Por este motivo ha emprendido esta esperpéntica cruzada contra los lazos amarillos a través de la Junta Electoral Central aduciendo que no se pueden exhibir símbolos políticos en los edificios oficiales, lo que es absolutamente falso. Basta con mirar el montón de banderas españolas que ondean en los edificios de la Administración. ¿Es que no es un símbolo político la bandera española? ¿Es que no es un símbolo de opresión para millones de catalanes y vascos la bandera española? ¿Es que no es, en definitiva, un símbolo con el que no se sienten representadas millones de personas? Entonces, ¿qué pinta ese trozo de tela colgada de un palo en los edificios oficiales antes de unas elecciones? El Estado español cre que la gente es tan idiota, que una simple bandera o un simple lazo, del color que sea, puede influir en su voto? ¿Quién quiere pertenecer a un Estado que trata a su gente como a tontos?

Al respecto de los lazos amarillos, varios representantes del Estado han dicho algunas cosas que no se pueden incluir en ninguna cultura democrática, sólo en la cultura de la ‘cerrazón’. Lo vemos en las palabras de Isabel Celaá, portavoz del Gobierno, afirmando que el presidente Torra «ha mantenido hasta ahora una retórica muy molesta, a veces inaceptable» y que está «en búsqueda permanente de conflicto». Mira por donde, señora Celaá, dice usted exactamente lo mismo que decían los blancos supremacistas a los negros insumisos de Estados Unidos cuando se rebelaban contra las leyes fascistas que no respetaban sus derechos: «Qué gente más engorrosa; y qué retórica más molesta la que gastan; están todo el día reivindicando. ¡Es inaceptable!».

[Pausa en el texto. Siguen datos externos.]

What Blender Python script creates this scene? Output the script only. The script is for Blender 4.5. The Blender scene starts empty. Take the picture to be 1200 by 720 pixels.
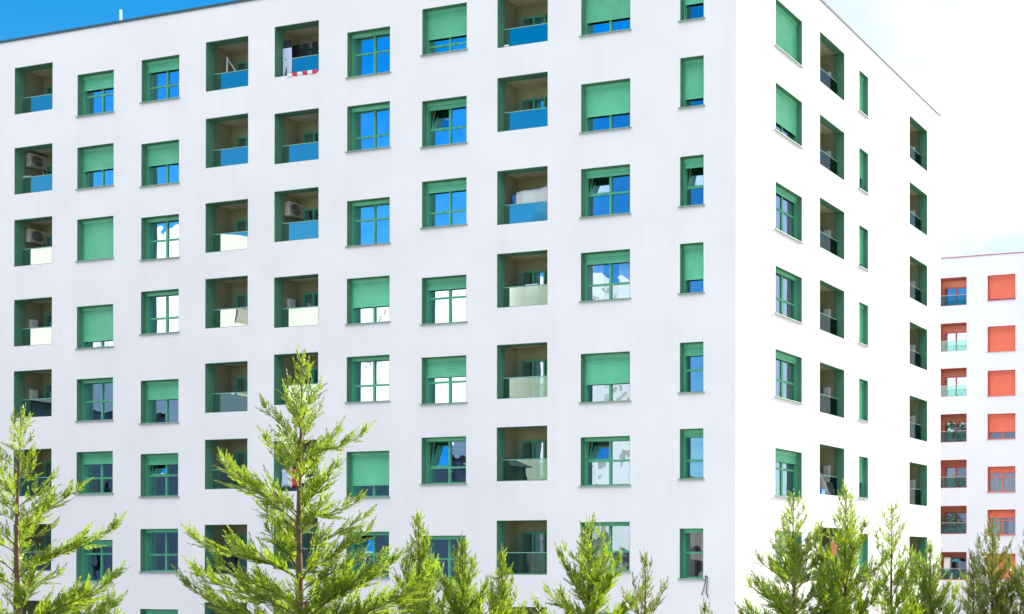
import bpy, math, random
import numpy as np
from mathutils import Vector, Matrix

scene = bpy.context.scene
COL = scene.collection
R = math.radians
EYE = 6.6                     # camera height above the ground the building stands on
YAW = R(16.382)               # how the building is turned against the view
SUN_AZ, SUN_EL = R(24.0), R(20.0)

# ------------------------------------------------------------------ materials
def new_mat(name):
    m = bpy.data.materials.new(name); m.use_nodes = True
    nt = m.node_tree; nt.nodes.clear()
    out = nt.nodes.new('ShaderNodeOutputMaterial')
    return m, nt, out

def paint(name, col, rough=0.6, var=0.06, scale=3.0, bump=0.0, bump_scale=60.0, metal=0.0, streak=0.0, fade=0.0):
    m, nt, out = new_mat(name)
    b = nt.nodes.new('ShaderNodeBsdfPrincipled')
    b.inputs['Roughness'].default_value = rough
    b.inputs['Metallic'].default_value = metal
    tc = nt.nodes.new('ShaderNodeTexCoord')
    n = nt.nodes.new('ShaderNodeTexNoise'); n.inputs['Scale'].default_value = scale
    n.inputs['Detail'].default_value = 6.0
    oi = nt.nodes.new('ShaderNodeObjectInfo')
    off = nt.nodes.new('ShaderNodeVectorMath'); off.operation = 'MULTIPLY_ADD'; off.inputs[1].default_value = (37, 61, 23)
    nt.links.new(oi.outputs['Random'], off.inputs[0]); nt.links.new(tc.outputs['Object'], off.inputs[2])
    nt.links.new(off.outputs['Vector'], n.inputs['Vector'])
    mr = nt.nodes.new('ShaderNodeMapRange')
    mr.inputs['From Min'].default_value = 0.3; mr.inputs['From Max'].default_value = 0.7
    mr.inputs['To Min'].default_value = 1 - var; mr.inputs['To Max'].default_value = 1 + var
    nt.links.new(n.outputs['Fac'], mr.inputs['Value'])
    fac = mr.outputs['Result']
    if fade:
        fd = nt.nodes.new('ShaderNodeMapRange'); fd.inputs['To Min'].default_value = 1-fade; fd.inputs['To Max'].default_value = 1+fade
        nt.links.new(oi.outputs['Random'], fd.inputs['Value'])
        mf = nt.nodes.new('ShaderNodeMath'); mf.operation = 'MULTIPLY'
        nt.links.new(fac, mf.inputs[0]); nt.links.new(fd.outputs['Result'], mf.inputs[1]); fac = mf.outputs[0]
    if streak:
        mp = nt.nodes.new('ShaderNodeMapping'); mp.inputs['Scale'].default_value = (2.2, 2.2, 0.12)
        n2 = nt.nodes.new('ShaderNodeTexNoise'); n2.inputs['Scale'].default_value = 1.6; n2.inputs['Detail'].default_value = 8
        nt.links.new(tc.outputs['Object'], mp.inputs['Vector']); nt.links.new(mp.outputs['Vector'], n2.inputs['Vector'])
        m2 = nt.nodes.new('ShaderNodeMapRange')
        m2.inputs['From Min'].default_value = 0.5; m2.inputs['From Max'].default_value = 0.8
        m2.inputs['To Min'].default_value = 1.0; m2.inputs['To Max'].default_value = 1 - streak
        nt.links.new(n2.outputs['Fac'], m2.inputs['Value'])
        mm = nt.nodes.new('ShaderNodeMath'); mm.operation = 'MULTIPLY'
        nt.links.new(fac, mm.inputs[0]); nt.links.new(m2.outputs['Result'], mm.inputs[1]); fac = mm.outputs[0]
    vm = nt.nodes.new('ShaderNodeVectorMath'); vm.operation = 'SCALE'
    vm.inputs[0].default_value = col
    nt.links.new(fac, vm.inputs['Scale'])
    nt.links.new(vm.outputs['Vector'], b.inputs['Base Color'])
    if bump:
        n3 = nt.nodes.new('ShaderNodeTexNoise'); n3.inputs['Scale'].default_value = bump_scale; n3.inputs['Detail'].default_value = 4
        nt.links.new(tc.outputs['Object'], n3.inputs['Vector'])
        bp = nt.nodes.new('ShaderNodeBump'); bp.inputs['Strength'].default_value = bump; bp.inputs['Distance'].default_value = 0.02
        nt.links.new(n3.outputs['Fac'], bp.inputs['Height']); nt.links.new(bp.outputs['Normal'], b.inputs['Normal'])
    nt.links.new(b.outputs['BSDF'], out.inputs['Surface'])
    return m

def glass(name, gloss_col, trans_col, base_fac, ior=1.5, wav=0.0):
    """Flat coated glazing: a mirror layer over clear tinted glass."""
    m, nt, out = new_mat(name)
    g = nt.nodes.new('ShaderNodeBsdfGlossy'); g.inputs['Color'].default_value = (*gloss_col, 1); g.inputs['Roughness'].default_value = 0.0
    t = nt.nodes.new('ShaderNodeBsdfTransparent'); t.inputs['Color'].default_value = (*trans_col, 1)
    fr = nt.nodes.new('ShaderNodeFresnel'); fr.inputs['IOR'].default_value = ior
    ad = nt.nodes.new('ShaderNodeMath'); ad.operation = 'ADD'; ad.use_clamp = True
    ad.inputs[1].default_value = base_fac
    nt.links.new(fr.outputs['Fac'], ad.inputs[0])
    mx = nt.nodes.new('ShaderNodeMixShader')
    nt.links.new(ad.outputs[0], mx.inputs['Fac']); nt.links.new(t.outputs[0], mx.inputs[1]); nt.links.new(g.outputs[0], mx.inputs[2])
    if wav:
        tc = nt.nodes.new('ShaderNodeTexCoord')
        n = nt.nodes.new('ShaderNodeTexNoise'); n.inputs['Scale'].default_value = 1.3; n.inputs['Detail'].default_value = 1
        oi = nt.nodes.new('ShaderNodeObjectInfo')
        off = nt.nodes.new('ShaderNodeVectorMath'); off.operation = 'MULTIPLY_ADD'; off.inputs[1].default_value = (37, 61, 23)
        nt.links.new(oi.outputs['Random'], off.inputs[0]); nt.links.new(tc.outputs['Object'], off.inputs[2])
        nt.links.new(off.outputs['Vector'], n.inputs['Vector'])
        bp = nt.nodes.new('ShaderNodeBump'); bp.inputs['Strength'].default_value = wav; bp.inputs['Distance'].default_value = 0.05
        nt.links.new(n.outputs['Fac'], bp.inputs['Height']); nt.links.new(bp.outputs['Normal'], g.inputs['Normal'])
    nt.links.new(mx.outputs[0], out.inputs['Surface'])
    return m

def leaf_mat(name, c1, c2, trans):
    m, nt, out = new_mat(name)
    geo = nt.nodes.new('ShaderNodeNewGeometry')
    tc = nt.nodes.new('ShaderNodeTexCoord')
    n = nt.nodes.new('ShaderNodeTexNoise'); n.inputs['Scale'].default_value = 5.0; n.inputs['Detail'].default_value = 3
    nt.links.new(tc.outputs['Object'], n.inputs['Vector'])
    ad = nt.nodes.new('ShaderNodeMath'); ad.operation = 'MULTIPLY_ADD'; ad.inputs[1].default_value = 0.5; ad.use_clamp = True
    sb = nt.nodes.new('ShaderNodeMapRange'); sb.inputs['From Min'].default_value = 0.3; sb.inputs['From Max'].default_value = 0.7
    sb.inputs['To Min'].default_value = 0.0; sb.inputs['To Max'].default_value = 0.6
    nt.links.new(n.outputs['Fac'], sb.inputs['Value'])
    nt.links.new(geo.outputs['Random Per Island'], ad.inputs[0]); nt.links.new(sb.outputs['Result'], ad.inputs[2])
    mc = nt.nodes.new('ShaderNodeMix'); mc.data_type = 'RGBA'
    mc.inputs['A'].default_value = (*c1, 1); mc.inputs['B'].default_value = (*c2, 1)
    nt.links.new(ad.outputs[0], mc.inputs['Factor'])
    d = nt.nodes.new('ShaderNodeBsdfPrincipled'); d.inputs['Roughness'].default_value = 0.5
    t = nt.nodes.new('ShaderNodeBsdfTranslucent')
    nt.links.new(mc.outputs['Result'], d.inputs['Base Color'])
    vm = nt.nodes.new('ShaderNodeVectorMath'); vm.operation = 'MULTIPLY'; vm.inputs[1].default_value = (1.75, 1.45, 0.62)
    nt.links.new(mc.outputs['Result'], vm.inputs[0]); nt.links.new(vm.outputs['Vector'], t.inputs['Color'])
    mx = nt.nodes.new('ShaderNodeMixShader'); mx.inputs['Fac'].default_value = trans
    nt.links.new(d.outputs[0], mx.inputs[1]); nt.links.new(t.outputs[0], mx.inputs[2])
    nt.links.new(mx.outputs[0], out.inputs['Surface'])
    return m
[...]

También Ana Pastor, presidenta del Congreso español, ha dicho la suya sobre los lazos amarillos. Según ella, «la ley nos obliga a todos» y el presidente Torra «tiene que dar ejemplo». Pues bien, señora Pastor, justamente es al contrario. Las leyes que violan los derechos humanos no merecen ningún respeto, y ningún demócrata, por principio, puede obedecer una ley contraria a los derechos humanos, de lo contrario se convertiría en copartícipe del poder opresor que la ha redactado. Por tanto, el presidente de Cataluña, en este caso el presidente Torra, debe dar ejemplo velando para que el país que representa no se someta a leyes totalitarias que violan la libertad de expresión. Hablando en plata: las directrices ultranacionalistas españolas de este órgano llamado Junta Electoral Central son contrarias a los valores democráticos más básicos. El mundo no ha avanzado agachando la cabeza ante las imposiciones dictatoriales, el mundo ha avanzado justamente desobedeciendo estas imposiciones. Y lo ha hecho gracias a personas que, con cargo político o sin él, no se han arrugado, no han cedido a las presiones, ni a las amenazas, ni a las coacciones de los caciques de turno ni a las voces sumisas de los miedosos.

Los lazos amarillos no representan a ningún partido político ni concurren a las elecciones; los lazos amarillos son un símbolo social creado por la ciudadanía para denunciar la tiranía española ante el mundo, que envía al exilio o cierra en prisión a personas inocentes, pacíficas y democráticas por la sencilla razón de que son desafectos a los principios fascistas del Régimen. Los lazos amarillos no son un símbolo independentista, son un clamor contra una monstruosa injusticia. Por eso no toda la gente que lleva un lazo amarillo es necesariamente independentista. Pasa lo mismo con los lazos violeta, en defensa de los derechos de las mujeres, o los lazos con los colores del arco iris, en defensa de los derechos de los gays y de las lesbianas. No hay que ser mujer, para defender los derechos de las mujeres, no hay que ser homosexual, para defender los derechos de los que sí lo son.

De acuerdo con los mismos principios totalitarios que criminalizan los lazos amarillos, asociándolos por completo al independentismo, el Estado español debería criminalizar también los lazos violeta y los lazos gays aduciendo que detrás de estos símbolos hay muchísimos independentistas. Es el régimen de terror fascista que, si lo dejas hacer y acatas sus leyes, acaba ilegalizando a los partidos independentistas porque son independentistas, ilegalizando entidades por ser independentistas y sancionando empresas por tener en su plantilla un trabajador o una trabajadora independentista. Nada menos que lo que ocurría con los comunistas en la fascista caza de brujas estadounidense. Pero recordemos que Joseph McCarthy y su pandilla, incluyendo Parnell Thomas y Richard Nixon, han sido barridos de la historia como el viento barre el polvo de los caminos. Para llevar o defender los lazos amarillos no hace falta ser independentista; para llevar o defender los lazos amarillos no hay ni siquiera hay que ser catalán. Para llevar o defender los lazos amarillos basta ser demócrata.